The barber goroutine waits to receive a customer ID from the waitingRoom channel. When a customer arrives, the barber cuts their hair (simulated by sleeping for a random duration). The process then repeats for the next customer.

3. Waiting Room: The waiting room component manages the queue of customers waiting for their turn. It enforces the maximum capacity and ensures that customers are served in a first-come, first-served order. Here’s an implementation:

const maxWaitingRoomCapacity = 5

func main() {
    // Create the waiting room channel
    waitingRoom := make(chan int, maxWaitingRoomCapacity)

    // Start the barber goroutine
    go barber(waitingRoom)

    // Start customer goroutines
    for i := 1; i <= 20; i++ {
        go customer(i, waitingRoom)
    }

    // Wait for all goroutines to finish
    var input string
    fmt.Scanln(&input)

}

We create a buffered channel waitingRoom with a capacity of maxWaitingRoomCapacity. The barber goroutine is started, and then we start 20 customer goroutines. The program waits for user input before exiting, allowing us to observe the simulation.

Sample output would look something like

Sample Output:

Customer 1 entered the waiting room.
The barber is cutting hair for customer 1.
Customer 2 entered the waiting room.
Customer 3 entered the waiting room.
Customer 4 entered the waiting room.
Customer 5 entered the waiting room.
Customer 6 left (waiting room full).
The barber is cutting hair for customer 2.
Customer 7 entered the waiting room.
Customer 8 left (waiting room full).
The barber is cutting hair for customer 3.

In the sample output, we can see customers entering the waiting room or leaving if it’s full. The barber cuts hair for each customer in the order they arrived.

Conclusion

In this blog post, we’ve explored a comprehensive solution to the Sleeping Barber Problem using the Go programming language. We’ve covered the problem’s intricacies, discussed essential Go concepts for concurrency and synchronization, and provided a detailed implementation with clear explanations and code samples.

Our solution utilizes goroutines to simulate customer arrivals and the barber’s actions, while channels and synchronization primitives ensure efficient communication and resource management.

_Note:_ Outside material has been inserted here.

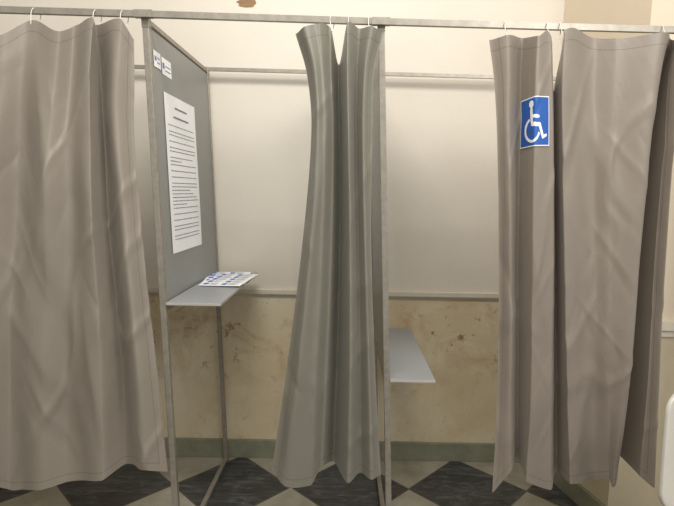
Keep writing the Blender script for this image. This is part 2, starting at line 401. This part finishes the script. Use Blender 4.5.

We’ve also included five original images to aid in visualizing the problem and our solution.

By understanding and solving the Sleeping Barber Problem, we’ve gained valuable insights into managing shared resources, avoiding deadlocks, and designing concurrent systems. These concepts are applicable to various real-world scenarios, making this exercise a valuable learning experience for any software developer.